## [Work to complete]
In the lines below, output everything from the first line through the line containing "from mathutils import Vector, Matrix" exactly as it is. Pictures are not part of the output.

-- BEGIN --

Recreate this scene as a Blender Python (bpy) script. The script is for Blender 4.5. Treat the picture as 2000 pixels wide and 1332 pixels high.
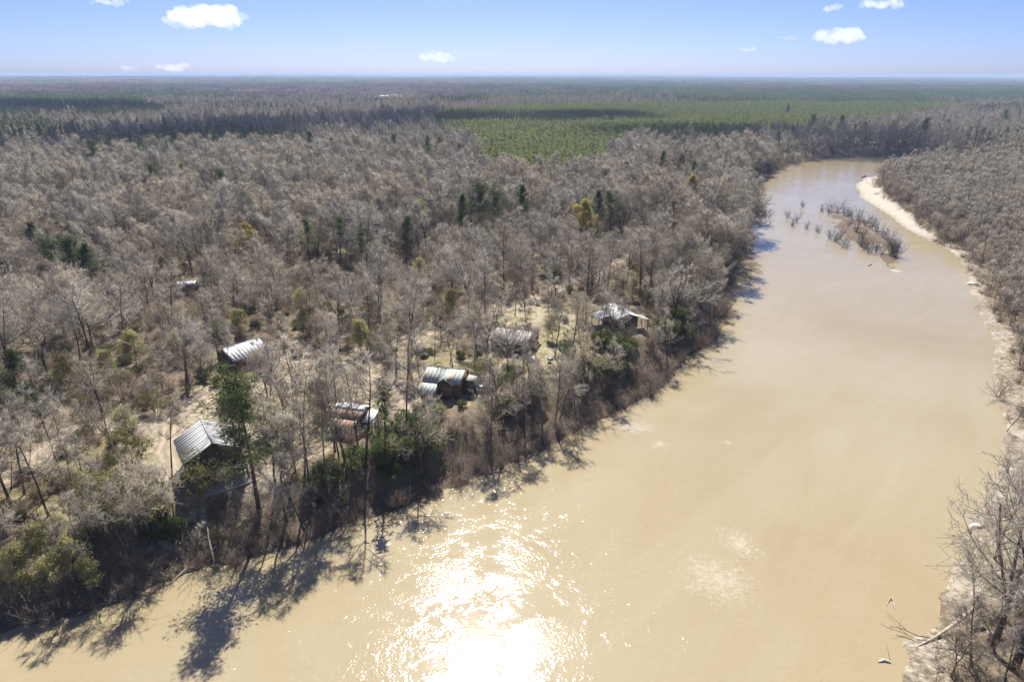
import bpy, math, random
import numpy as np
from mathutils import Vector, Matrix

sc = bpy.context.scene
for o in list(bpy.data.objects):
    bpy.data.objects.remove(o)

# ------------------------------------------------------------------ camera
H = 75.0                                # drone height above the river, metres
PITCH = math.radians(21.3)              # looking down
cam_d = bpy.data.cameras.new('camera')
cam_d.sensor_width = 36.0
cam_d.lens = 24.0
cam_d.clip_start = 0.5
cam_d.clip_end = 60000
cam = bpy.data.objects.new('camera', cam_d)
sc.collection.objects.link(cam)
cam.location = (0, 0, H)
cam.rotation_euler = (math.pi / 2 - PITCH, math.radians(-0.12), 0)
sc.camera = cam

# ------------------------------------------------------------------ sky and sun
SUN_EL, SUN_AZ = math.radians(49), math.radians(-3.5)
SUN = Vector((math.sin(SUN_AZ) * math.cos(SUN_EL), math.cos(SUN_AZ) * math.cos(SUN_EL), math.sin(SUN_EL)))
world = bpy.data.worlds.new('World')
sc.world = world
world.use_nodes = True
wn, wl = world.node_tree.nodes, world.node_tree.links
wn.clear()
sky = wn.new('ShaderNodeTexSky')
sky.sky_type = 'NISHITA'
sky.sun_disc = False
sky.sun_elevation = SUN_EL
sky.sun_rotation = SUN_AZ
sky.altitude = 0
sky.air_density = 0.55
sky.dust_density = 0.6
sky.ozone_density = 6.0
bg = wn.new('ShaderNodeBackground')
bg.inputs['Strength'].default_value = 0.062
wo = wn.new('ShaderNodeOutputWorld')
tint = wn.new('ShaderNodeMix'); tint.data_type = 'RGBA'; tint.blend_type = 'MULTIPLY'
tint.inputs[0].default_value = 1.0
tint.inputs[7].default_value = (.86, .86, 1.07, 1)
wl.new(sky.outputs[0], tint.inputs[6])
wl.new(tint.outputs[2], bg.inputs['Color'])
wl.new(bg.outputs[0], wo.inputs['Surface'])

sun_d = bpy.data.lights.new('sun', 'SUN')
sun_d.energy = 4.6
sun_d.angle = math.radians(0.53)
sun_d.color = (1.0, 0.965, 0.90)
sun = bpy.data.objects.new('sun', sun_d)
sc.collection.objects.link(sun)
sun.rotation_euler = SUN.to_track_quat('Z', 'Y').to_euler()
sun.location = (0, 300, 400)

vs = sc.view_settings
vs.view_transform = 'Standard'
vs.look = 'None'
vs.exposure = 0.98
vs.gamma = 1.0
vs.use_curve_mapping = False
cy = sc.cycles
cy.use_denoising = True
cy.max_bounces = 12
cy.diffuse_bounces = 3
cy.glossy_bounces = 2
cy.transmission_bounces = 2
cy.transparent_max_bounces = 8
cy.volume_bounces = 10
cy.caustics_reflective = False
cy.caustics_refractive = False
cy.sample_clamp_indirect = 6.0

# ------------------------------------------------------------------ helpers: pixels, noise, meshes
F_PX = 2000 * 24 / 36
CP, SP = math.cos(PITCH), math.sin(PITCH)

def px(u, v, z=0.0):
    """world point where the photo's pixel (2000x1332) meets height z"""
    dx, dy = (u - 1000) / F_PX, (666 - v) / F_PX
    d = (dx, CP + dy * SP, -SP + dy * CP)
    t = (z - H) / d[2]
    return Vector((d[0] * t, d[1] * t, z))

def proj(x, y, z):
    zz = z - H
    d = y * CP - zz * SP
    return 1000 + F_PX * x / d, 666 - F_PX * (y * SP + zz * CP) / d

def height_by_px(base, vtop):
    """height of an upright thing standing at base whose top shows at photo row vtop"""
    dy = (666 - vtop) / F_PX
    k = (-SP + dy * CP) / (CP + dy * SP)
    return H + base.y * k - base.z

def _hash(ix, iy, s):
    n = (ix.astype(np.int64) * 374761393 + iy.astype(np.int64) * 668265263 + s * 1442695041) & 0xffffffff
    n = ((n ^ (n >> 13)) * 1274126177) & 0xffffffff
    return ((n ^ (n >> 16)) & 0xffffff) / float(0xffffff)

def vnoise(x, y, s=0):
    x = np.asarray(x, float); y = np.asarray(y, float)
    ix, iy = np.floor(x), np.floor(y)
    fx, fy = x - ix, y - iy
    fx = fx * fx * (3 - 2 * fx); fy = fy * fy * (3 - 2 * fy)
    a = _hash(ix, iy, s); b = _hash(ix + 1, iy, s); c = _hash(ix, iy + 1, s); d = _hash(ix + 1, iy + 1, s)
    return (a * (1 - fx) + b * fx) * (1 - fy) + (c * (1 - fx) + d * fx) * fy

def fbm(x, y, s=0, o=3):
    r, a, t = 0, 1.0, 0
    for i in range(o):
        r = r + a * vnoise(x * 2 ** i, y * 2 ** i, s + 17 * i); t += a; a *= .5
    return r / t

def inside(poly, x, y):
    """vectorised point in polygon"""
    x = np.asarray(x, float); y = np.asarray(y, float)
    r = np.zeros(x.shape, bool)
    n = len(poly)
    for i in range(n):
        x0, y0 = poly[i]; x1, y1 = poly[(i + 1) % n]
        c = ((y0 > y) != (y1 > y)) & (x < (x1 - x0) * (y - y0) / ((y1 - y0) or 1e-9) + x0)
        r ^= c
    return r

def dist_line(pts, x, y):
    x = np.asarray(x, float); y = np.asarray(y, float)
    best = np.full(x.shape, 1e18)
    for (x0, y0), (x1, y1) in zip(pts[:-1], pts[1:]):
        dx, dy = x1 - x0, y1 - y0
        t = np.clip(((x - x0) * dx + (y - y0) * dy) / (dx * dx + dy * dy + 1e-12), 0, 1)
        best = np.minimum(best, (x - x0 - t * dx) ** 2 + (y - y0 - t * dy) ** 2)
    return np.sqrt(best)

def sstep(a, b, x):
    t = np.clip((x - a) / (b - a), 0, 1)
    return t * t * (3 - 2 * t)

def pline(lst, z=0.0):
    return [tuple(px(u, v, z).xy) for u, v in lst]

def make_mesh(name, V, T, mats, midx=None, smooth=False):
    """triangle mesh from arrays"""
    V = np.asarray(V, np.float32); T = np.asarray(T, np.int32)
    me = bpy.data.meshes.new(name)
    me.vertices.add(len(V)); me.vertices.foreach_set('co', V.ravel())
    me.loops.add(T.size); me.loops.foreach_set('vertex_index', T.ravel())
    me.polygons.add(len(T))
    me.polygons.foreach_set('loop_start', np.arange(0, T.size, 3, dtype=np.int32))
    for m in (mats if isinstance(mats, (list, tuple)) else [mats]):
        me.materials.append(m)
    if midx is not None:
        me.polygons.foreach_set('material_index', np.asarray(midx, np.int32))
    if smooth:
        me.polygons.foreach_set('use_smooth', np.ones(len(T), bool))
    me.update(calc_edges=True)
    return me

def link(name, data, parent=None, loc=None, rotz=0.0):
    o = bpy.data.objects.new(name, data)
    sc.collection.objects.link(o)
    if parent is not None:
        o.parent = parent
    if loc is not None:
        o.location = loc
    if rotz:
        o.rotation_euler = (0, 0, rotz)
    return o

def tag(o, label=None, cat=None, group=None, kind=None):
    if label: o['label'] = label
    if cat: o['category'] = cat
    if group: o['group'] = group
    if kind: o['kind'] = kind
    return o

def empty(name, loc, rotz=0.0):
    o = link(name, None, None, loc, rotz)
    o.empty_display_size = 0.5
    return o

# ------------------------------------------------------------------ materials
def nodes_of(m):
    m.use_nodes = True
    nt = m.node_tree
    nt.nodes.clear()
    out = nt.nodes.new('ShaderNodeOutputMaterial')
    b = nt.nodes.new('ShaderNodeBsdfPrincipled')
    nt.links.new(b.outputs[0], out.inputs['Surface'])
    return nt, b

def ramp(nt, stops, fac):
    r = nt.nodes.new('ShaderNodeValToRGB')
    el = r.color_ramp.elements
    while len(el) < len(stops):
        el.new(0.5)
    for e, (p, c) in zip(el, stops):
        e.position = p; e.color = (*c, 1)
    nt.links.new(fac, r.inputs['Fac'])
    return r.outputs['Color']

def noise(nt, scale, detail=3, rough=.55, coord='Object', dist=0.0):
    tc = nt.nodes.new('ShaderNodeTexCoord')
    n = nt.nodes.new('ShaderNodeTexNoise')
    n.inputs['Scale'].default_value = scale
    n.inputs['Detail'].default_value = detail
    n.inputs['Roughness'].default_value = rough
    n.inputs['Distortion'].default_value = dist
    nt.links.new(tc.outputs[coord], n.inputs['Vector'])
    return n.outputs['Fac']

def math_n(nt, op, a, b=None, clamp=False):
    m = nt.nodes.new('ShaderNodeMath'); m.operation = op; m.use_clamp = clamp
    for i, v in enumerate((a, b)):
        if v is None: continue
        if isinstance(v, (int, float)): m.inputs[i].default_value = v
        else: nt.links.new(v, m.inputs[i])
    return m.outputs[0]

def mix_c(nt, fac, a, b, mode='MIX'):
    m = nt.nodes.new('ShaderNodeMix'); m.data_type = 'RGBA'; m.blend_type = mode
    if isinstance(fac, (int, float)): m.inputs[0].default_value = fac
    else: nt.links.new(fac, m.inputs[0])
    for i, v in ((6, a), (7, b)):
        if isinstance(v, tuple): m.inputs[i].default_value = (*v, 1)
        else: nt.links.new(v, m.inputs[i])
    return m.outputs[2]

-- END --

## [Output]
Recreate this scene as a Blender Python (bpy) script. The script is for Blender 4.5. Treat the picture as 2000 pixels wide and 1332 pixels high.
import bpy, math, random
import numpy as np
from mathutils import Vector, Matrix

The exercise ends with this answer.